Boom or bust? Does supersonic flight have a role in the 21st century
A few years ago, Boeing took a serious look at the sonic cruiser, which can fly 150 miles an hour faster than current jets. Steven Cutts wonders if we’re about to see the return of a new ‘Concorde’
Modern aircraft are boring. None of them have increased their speed since the 1960s and – if anything – they are slowing down. After a 100 years of gradual increase in the speed of travel, the travel business plateaued out at around 500 miles per hour. It was not always so. For a brief moment in the 1970s, it looked as if the Anglo-French Concorde might be the future. With a speed of mach 2.04, Concorde could cross the Atlantic in three-and-a-half hours and became an airborne symbol of British and French engineering pre-eminence.
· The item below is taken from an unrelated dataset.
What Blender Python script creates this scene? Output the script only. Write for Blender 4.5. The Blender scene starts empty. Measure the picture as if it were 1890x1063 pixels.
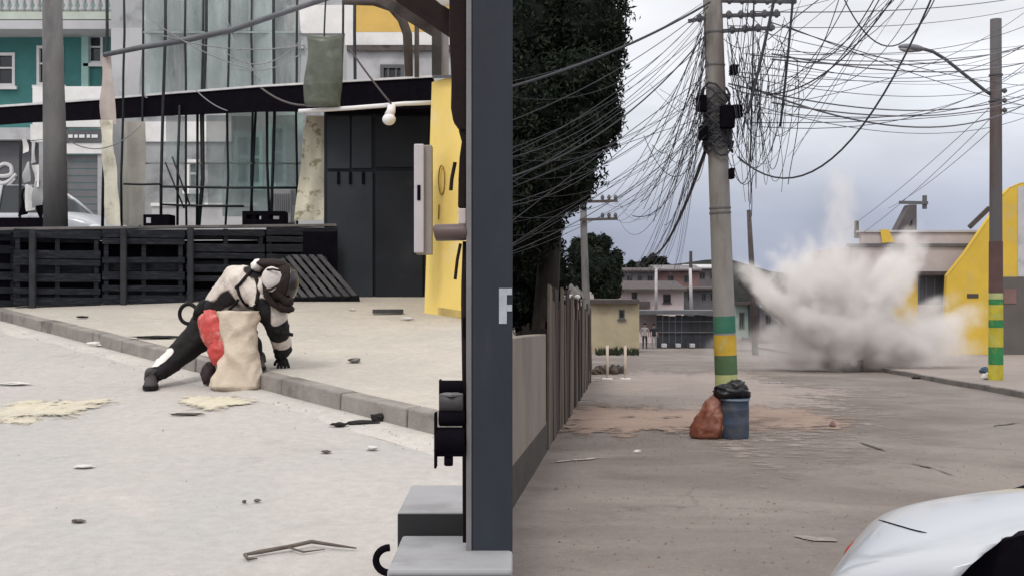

But the last of the Concordes were retired in 2003 and, to date, no country or manufacturer has been able to match their speed.
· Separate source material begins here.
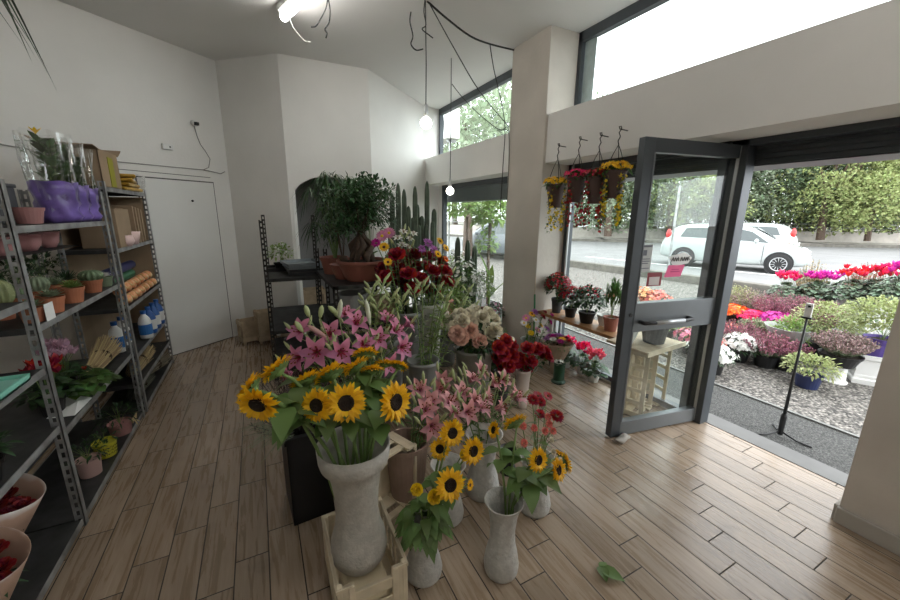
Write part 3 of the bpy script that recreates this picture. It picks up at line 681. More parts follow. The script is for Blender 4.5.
# ------------------------------------------------------------------ ceiling lamps and cables
emw = mat('fluorescent_tube_glow', (1.0, 0.97, 0.92), emit=21.0)
def batten(x, y, rz, label, L_=1.25):
    t = thing('ceiling_light', label, 'ceiling light', (x, y, H), rz)
    mb = MB(); mb.b2((-.05, -L_ / 2, -.05), (.05, L_ / 2, 0)); obj('lamp_housing', mb, whitep, t, bevel=.006)
    mb = MB(); mb.tube([(0, -L_ / 2 + .02, -.085), (0, L_ / 2 - .02, -.085)], .036, 12); obj('tube', mb, emw, t, smooth=True)
    mb = MB(); mb.b2((-.035, -L_ / 2, -.11), (.035, -L_ / 2 + .03, -.05)); obj('end_cap', mb, whitep, t); mb = MB(); mb.b2((-.035, L_ / 2 - .03, -.11), (.035, L_ / 2, -.05)); obj('end_cap', mb, whitep, t)
a = at_z(283, 17, H - .08); b = at_z(301, 0, H - .08)
dd = (b - a).normalized(); LX = a + dd * .62; batten(LX.x, LX.y, math.atan2(dd.y, dd.x) - pi / 2, 'lit white tube lamp on the ceiling at the top of the view')
batten(0.9, 0.3, radians(-15), 'added unseen tube lamp above the camera, brightening the room')  # tube added out of view to lift the interior light
batten(0.2, -1.4, radians(-15), 'added unseen tube lamp at the rear, brightening the shop')  # another added tube behind the camera, unseen, for more light indoors
bulbm = mat('glowing_bulb', (1.0, 0.93, 0.80), emit=16.0)
def pendant(x, y, zb, label, r=.05, ctop=None):
    t = thing('pendant_bulb', label, 'pendant lamp', (x, y, zb))
    mb = MB(); mb.ball((0, 0, 0), r, 16, 12); obj('bulb', mb, bulbm, t, smooth=True)
    mb = MB(); mb.tube([(0, 0, r * .85), (0, 0, r + .03), (0, 0, r + .10)], [.02, .02, .014], 10); obj('lamp_socket', mb, framel, t, smooth=True)
    mb = MB(); mb.tube([(0, 0, r + .10), (0.004, 0, (H - zb) * .5), (0, 0, H - zb)], .0045, 6); obj('cord', mb, wirem, t, smooth=True)
p = at_y(426, 123, 3.35); pendant(p.x, p.y, p.z, 'round glowing bulb hanging on a black cord, the larger and higher of the two', .052)
p = at_y(450, 191, 4.3); pendant(p.x, p.y, p.z, 'smaller glowing bulb hanging in front of the back bay window', .047)
def cable(label, pts, r=.004, y=3.35, m=wirem, name='loose_cable'):
    mb = MB(); P = [at_y(px, py, yy_) for (px, py, yy_) in pts]
    # smooth
    Q = []
    for i in range(len(P) - 1):
        p0 = P[max(i - 1, 0)]; p1 = P[i]; p2 = P[i + 1]; p3 = P[min(i + 2, len(P) - 1)]
        for k in range(4):
            t_ = k / 4; Q.append(0.5 * ((2 * p1) + (p2 - p0) * t_ + (2 * p0 - 5 * p1 + 4 * p2 - p3) * t_ ** 2 + (3 * p1 - p0 - 3 * p2 + p3) * t_ ** 3))
    Q.append(P[-1]); mb.tube(Q, r, 5)
    return tag(obj(name, mb, m, smooth=True), label, 'cable')
cable('black cable sagging from the big bulb towards the top of the pillar', [(427, 1, 3.35), (445, 17, 3.4), (470, 36, 3.5), (490, 44, 3.6), (514, 50, 3.74)], .009)
cable('black cable running diagonally down to the yellow connector on the pillar', [(428, 1, 3.35), (455, 50, 3.5), (480, 92, 3.6), (509, 127, 3.72)], .005)
cable('thin black cable falling from the cable bend down beside the pillar', [(490, 45, 3.6), (494, 70, 3.62), (502, 105, 3.66), (505, 130, 3.70), (503, 165, 3.7), (500, 215, 3.7)], .005)
cable('black cable looping across the back clerestory window', [(452, 84, 3.9), (463, 98, 3.9), (480, 115, 3.85), (500, 130, 3.8), (508, 128, 3.75), (509, 160, 3.72), (507, 200, 3.72)], .004)
cable('tangle of black wires beside the cord of the larger bulb', [(411, 12, 3.35), (410, 22, 3.35), (413, 36, 3.35), (411, 44, 3.35), (416, 50, 3.35), (423, 49, 3.35)], .006)
cable('short black cable end twisted round the cord of the larger bulb', [(425, 0, 3.33), (424, 12, 3.33), (426, 25, 3.33), (422, 29, 3.33), (429, 35, 3.33), (433, 38, 3.33)], .005)
cable('dark wire loop hanging from the ceiling right of the tube lamp', [(328, -3, 3.3), (326, 8, 3.3), (321, 18, 3.3), (316, 26, 3.3), (311, 27, 3.3)], .005)
cable('second dark wire hanging from the ceiling right of the tube lamp', [(328, -3, 3.3), (330, 10, 3.3), (329, 22, 3.3), (325, 29, 3.3), (327, 33, 3.3), (326, 38, 3.3)], .006)
cable('pale thin wire dangling from the end of the tube lamp', [(289, 17, 3.9), (293, 27, 3.9), (300, 36, 3.9), (305, 41, 3.9), (311, 42, 3.9)], .004, m=whitep)
cable('thin grey wire across the pillar to its corner', [(513, 127, 3.74), (530, 121, 3.5), (548, 115, 3.14)], .003, m=MATS['grey_cable'])
t = thing('cable_connector', 'small yellow connector and clip on the pillar edge', 'connector', at_y(512, 128, 3.745))
mb = MB(); mb.b2((-.02, -.02, -.01), (.025, .0, .05)); obj('clip', mb, yelp, t, bevel=.004)
mb = MB(); mb.b2((-.015, -.02, -.08), (.015, .0, -.02)); obj('clip_tail', mb, yelp, t, bevel=.004)

# ------------------------------------------------------------------ plant kit
def frame(d, up=(0, 0, 1)):
    q = V(d).normalized().to_track_quat('Z', 'Y'); return q
PROTO = {}
def strip_petal(mb, az, r0, z0, L_, W_, el, curl, seg=4, cup=.2, tip=.04):
    """petal round the Z axis: azimuth az, start radius r0, elevation el at base changing by curl to the tip"""
    vs = []; r, z = r0, z0; ca, sa = cos(az), sin(az)
    for i in range(seg + 1):
        t = i / seg; w_ = W_ * .5 * ((sin(pi * (0.12 + (0.86 if tip < .1 else .6) * t))) if t < 1 else tip); e = el + curl * t
        c = V((r * ca, r * sa, z)); s = V((-sa, ca, 0)); n = V((-sin(e) * ca, -sin(e) * sa, cos(e)))
        vs += [c - s * w_ + n * cup * w_, c, c + s * w_ + n * cup * w_]
        r += cos(e) * L_ / seg; z += sin(e) * L_ / seg
    fs = []
    for i in range(seg):
        a = 3 * i; fs += [(a, a + 1, a + 4, a + 3), (a + 1, a + 2, a + 5, a + 4)]
    mb.add(vs, fs)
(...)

By its very nature, aerospace research is high risk and high cost. In addition, it would be a mistake to pretend that other nations haven’t wasted huge sums on money or research projects that failed to provide them with a viable product. Having said that the British story is particulary sobering one, with successive disappointments of the Comet, TSR2 and then finally the Concorde. Ironically it was the modestly priced BAe 146 that won the coveted title of the best selling British airliner of all time. Every so often, you may turn on the news and notice a bunch of people protesting in London, asking for a higher standard of living, better funding for the NHS or a more generous pension. There are many things that determine our standard of living but waving a banner in central London isn’t one of them. Had each of our major aircraft projects been better managed, most if not all of our people would have a precipitously higher standard of living than they have now.